Staff here at Valley of the Moon Water District (District) attempt to maintain high quality water at good, usable, pressure throughout our distribution system at all times. There are times, such as when we experience leaks or planned, new construction that this is not possible. However, those times are usually very short, only lasting a few hours.

Rarely, there can be a major disruption to either our infrastructure or to our main water supplier (Sonoma Water) which can result in a catastrophic drop in water pressure unless drastic action is taken immediately. In order to plan for such an event, the District has sought emergency water supplies in the form of interties with other local public water systems and local ground water production. In these emergencies, we will implement structured plans for notifying customers and ask all water users to reduce water consumption as much as possible. Under these conditions, approved water use will consist only of basic sanitation and drinking water until normal conditions are restored. 

If the condition of our emergency water supply changes, updates will be posted under "News" below.

Where Does Our Water Come From?:

Sonoma Water provides very high-quality water from the Russian River to the District and City of Sonoma (as well as others in Sonoma and Marin Counties) via an aqueduct that runs all the way from Dry Creek, near Lake Sonoma. That water constitutes approximately 80% of the Districts water supply under normal circumstances, with the remaining 20% of our water coming from local ground water wells. 

Other Agency Interties:

The District has two physical interties with neighboring water systems:

  1. A small, mutual water system that occasionally needs assistance in the form of water supply. This is a one-way intertie where the District can supply water to the small system. And

  2. The former Sonoma Developmental Center (SDC). This intertie is no longer active. When it was active, either system could provide water to the other in an emergency.  

The loss of SDC as an emergency water supply drove the District to implement plans for additional/reworked wells to increase our access to sufficient water to meet basic sanitation in an emergency. Plans are in the works currently to establish an intertie with City of Sonoma as well. We will have the ability to share water in both directions in the case of a water supply problem. City of Sonoma and the District both operate local wells that may be useful in this type of emergency.

Local Ground Water:

Currently, the District operates five wells in the southern end of the system. These five wells together, can produce approximately 500 gallons per minute (GPM). The District is implementing a plan to get the number of wells up so we can produce at least 700 GPM,  and future plans to get the District to  900 GPM in order to meet basic sanitation needs in the unlikely event that we lose some or all of our capacity from Sonoma Water.  

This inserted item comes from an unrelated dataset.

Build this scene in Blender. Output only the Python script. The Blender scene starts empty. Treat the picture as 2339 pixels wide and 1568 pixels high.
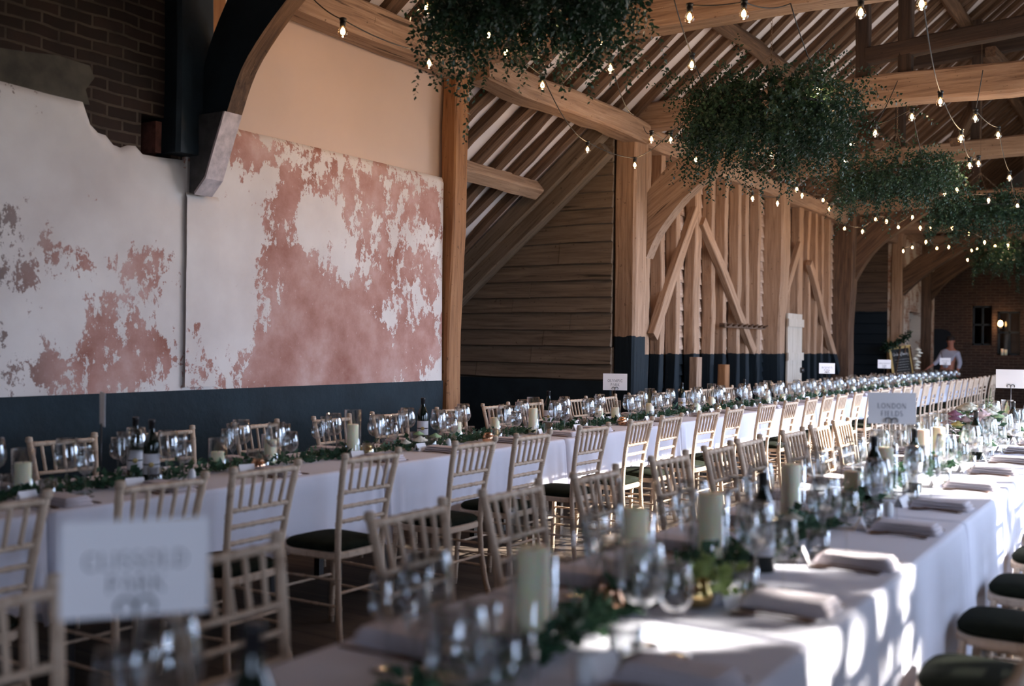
import bpy, math, random
from mathutils import Vector, Matrix, noise as mnoise
D = bpy.data
SC = bpy.context.scene
COL = SC.collection
RND = random.Random(7)

# ------------------------------------------------------------------ camera
W, Hh, FPX = 2339.0, 1568.0, 2400.0
CX, CY, CAMZ = 1169.5, 784.0, 1.44
def _basis():
    d = Vector((2690 - CX, FPX, -(805 - CY))).normalized()      # long axis of the barn, camera frame (right, fwd, up)
    hr = Vector((1, 0, -0.013))
    z = hr.cross(d).normalized()
    if z.z < 0: z = -z
    x = d.cross(z)
    return Matrix((x, d, z))
RW = _basis()                                                   # world = RW @ cam
def ray(px, py): return RW @ Vector((px - CX, FPX, -(py - CY)))
def atz(px, py, z):
    r = ray(px, py); t = (z - CAMZ) / r.z; return Vector((r.x*t, r.y*t, z))
def atx(px, py, x):
    r = ray(px, py); t = x / r.x; return Vector((x, r.y*t, CAMZ + r.z*t))
def aty(px, py, y):
    r = ray(px, py); t = y / r.y; return Vector((r.x*t, y, CAMZ + r.z*t))
def atd(px, py, dist):
    r = ray(px, py) * (dist / FPX); return Vector((r.x, r.y, CAMZ + r.z))
cam = D.cameras.new('camera'); camo = D.objects.new('camera', cam); COL.objects.link(camo)
right, fwd, up = RW @ Vector((1,0,0)), RW @ Vector((0,1,0)), RW @ Vector((0,0,1))
m = Matrix((right, up, -fwd)).transposed().to_4x4(); m.translation = Vector((0, 0, CAMZ))
camo.matrix_world = m
cam.sensor_width = 36; cam.lens = FPX / W * 36; cam.clip_start = .02; cam.clip_end = 200
cam.dof.use_dof = True; cam.dof.focus_distance = 9.0; cam.dof.aperture_fstop = 1.5; cam.dof.aperture_blades = 9
SC.camera = camo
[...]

Other Action During Water Emergencies

The District has a formal plan to notify the public to a water shortage emergency by alerting publications and internet applications. Further, we have formal procedures to notify all of our high use customers, typically large irrigation and institutional accounts. We can also use our AMI system to monitor the high use customers for compliance.

News:

The District's intertie with SDC was active from 2002 to 2019. After SDC shut down in 2019, the water system stopped operating as well. Before the facilities shut down, SDC operated the only independent, large scale water source in the Sonoma Valley that was not reliant on ground water. The system relied upon two lakes on the campus in conjunction with a surface water treatment plant. The plant was capable of producing 1.8 million gallons per day (or 1,250 GPM) of drinking water. The loss of this source of emergency water puts the residents of the valley at higher risk of source interruption were something to happen to the Sonoma Water source, transmission aqueduct, storage tanks or mainline valves.